Despite much enquiry into the subject of divination it is notable that the myth had not been elicited before, and in particular that the myth in no wise addresses the question of why or how the divination spider gains its knowledge. This is presented as a fait accompli in the story. Moreover, there is a clear resonance with the dream which Farnham Rehfisch documented in Warwar in 1953 (Rehfisch, 1969). I quote his account in full. Rehfisch describes the serious illness and subsequent recovery of a woman who

"afterwards ... began to describe her adventures which I shall call a 'dream', though the Mambila would firmly resist my interpretation and would argue that the events recalled were in fact true.
She said that she had died and come back to life. The ancestors had come to her and offered a choice morsel of chicken cooked in palm-oil and highly spiced with red peppers. Who these ancestors were is not certain, other than its being known that they must have been her direct ascendants. Having accepted the food, she died and was taken to the world of the shades. There she found a village very similar to the one she had left. The Mambila believe that the shades live in villages much like those of the living. Farms surround the settlement as is the case here on earth. The sick woman, however, found some differences. The shades owned vast quantities of coloured cloth of European manufacture, a commodity which had only recently become desirable to the Mambila. There were many more chickens to be seen, far more than would be found in a village of the living and they had one odd characteristic, namely that all were white. The houses were all in an excellent state of repair and the settlement looked extremely prosperous. She began to speak to some of the ancestors, who asked her about her life on earth. When she mentioned that she had left two small children behind, one two years old and the other four, they became very angry. They scolded her very severely for abandoning her offspring and they said it was a mistake to let her die. The next thing she knew, she awoke on her bed."
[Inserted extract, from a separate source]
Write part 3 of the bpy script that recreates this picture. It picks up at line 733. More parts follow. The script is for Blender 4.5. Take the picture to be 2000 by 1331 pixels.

However, Rehfisch also wrote "The Mambila have no origin myths. Much time was spent enquiring into the origin of the tribe, all to no avail. ...Some of my informants said that comparatively recently, perhaps about a hundred years ago, some of the Mambila groups now on the plateau had emigrated from the lowlands in what is today the French Cameroons. The villages from which they came are were located near settlements occupied today by Mambila-speaking peoples." (1972:10). In contemporary Cameroon Mambila say that they come from the highlands, on the Mambila Plateau. The last wave of Mambila arrived on the Tikar Plain in the last half of the C19th (see Zeitlyn n.d.).

Rehfisch's conclusion is that the dream was used to claim supernatural sanction for the wearing of European manufactured cloth, although there is some evidence from early photos 16 that it was being worn before this date.

In his article "A Hundred Years of Change in Kalabari Religion" (1970) Horton argues that it is peripheral, relatively unimportant deities which were the agents of change in Kalabari religion. Horton's argument implies that the use of the Mambila dead to legitimate change as documented by Rehfisch, constitutes an argument for their unimportance.